Adaptation is what we need most desperately. What brought an end to a generation of disastrous fires in the Midwest was the end of agricultural settlement. Fire warden programs—resilience-building programs—were not enough: People had to change how they lived. By the 1930s, states such as Wisconsin enacted zoning laws that removed millions of acres of land from potential farming use. Logging continued, but under more managed conditions and supervised by state forestry departments and the U.S. Forest Service. When fires did happen, they did not become the devastating conflagrations that happened in the 19th and early 20th centuries.

In looking at the Los Angeles fires, what seems clear is that we cannot afford to fall into the trap of relying solely on resilience. Resilience was a workable solution when climate was more predictable, but once-in-a-generation fires now happen regularly. Los Angeles faces fire threats year round. The fact that hydrants ran dry in the Palisades drew national criticism from conservatives who were eager to blame the fire on Democratic mismanagement, but the simple fact of the matter is that it would take vastly larger water supplies and infrastructure to support this scale of firefighting.

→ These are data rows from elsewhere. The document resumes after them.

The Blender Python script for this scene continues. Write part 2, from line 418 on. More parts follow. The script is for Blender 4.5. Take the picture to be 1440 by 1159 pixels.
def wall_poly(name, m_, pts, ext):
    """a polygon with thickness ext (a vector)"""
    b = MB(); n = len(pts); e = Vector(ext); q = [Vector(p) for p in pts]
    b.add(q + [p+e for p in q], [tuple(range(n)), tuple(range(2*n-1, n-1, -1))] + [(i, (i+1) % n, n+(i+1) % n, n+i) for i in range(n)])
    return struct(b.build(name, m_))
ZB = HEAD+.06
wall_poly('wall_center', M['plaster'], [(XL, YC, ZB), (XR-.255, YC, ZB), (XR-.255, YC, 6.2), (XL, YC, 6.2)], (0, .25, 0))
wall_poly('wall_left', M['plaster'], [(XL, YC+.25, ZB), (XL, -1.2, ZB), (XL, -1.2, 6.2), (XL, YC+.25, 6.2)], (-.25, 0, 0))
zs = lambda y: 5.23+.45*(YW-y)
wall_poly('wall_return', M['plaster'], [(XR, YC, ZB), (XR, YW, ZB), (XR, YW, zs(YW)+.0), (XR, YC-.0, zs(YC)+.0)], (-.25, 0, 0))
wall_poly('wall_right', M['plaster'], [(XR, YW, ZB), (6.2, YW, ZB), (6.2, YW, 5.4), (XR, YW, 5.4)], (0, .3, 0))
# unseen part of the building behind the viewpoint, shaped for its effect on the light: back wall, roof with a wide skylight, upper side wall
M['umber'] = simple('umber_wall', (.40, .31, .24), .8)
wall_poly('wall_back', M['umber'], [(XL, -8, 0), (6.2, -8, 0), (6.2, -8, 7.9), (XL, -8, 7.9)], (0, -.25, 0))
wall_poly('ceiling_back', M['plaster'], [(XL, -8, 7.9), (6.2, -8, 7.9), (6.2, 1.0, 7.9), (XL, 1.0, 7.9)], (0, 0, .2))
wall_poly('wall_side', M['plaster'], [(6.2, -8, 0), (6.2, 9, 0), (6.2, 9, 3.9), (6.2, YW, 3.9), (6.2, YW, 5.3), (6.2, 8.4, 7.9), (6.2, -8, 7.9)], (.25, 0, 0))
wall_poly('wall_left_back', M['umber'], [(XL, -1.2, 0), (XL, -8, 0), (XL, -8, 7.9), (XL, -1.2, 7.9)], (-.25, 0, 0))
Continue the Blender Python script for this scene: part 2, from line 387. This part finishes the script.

This is not an argument against climate resilience, far from it. Communities need to do everything they can to harden themselves against future disasters. However, to fight climate change we need to embrace true adaptation, which means drastically cutting carbon emissions and keeping temperature increase down. We’ll have to consume differently and build differently because continuing our habits as we did in the 20th century is no longer an option.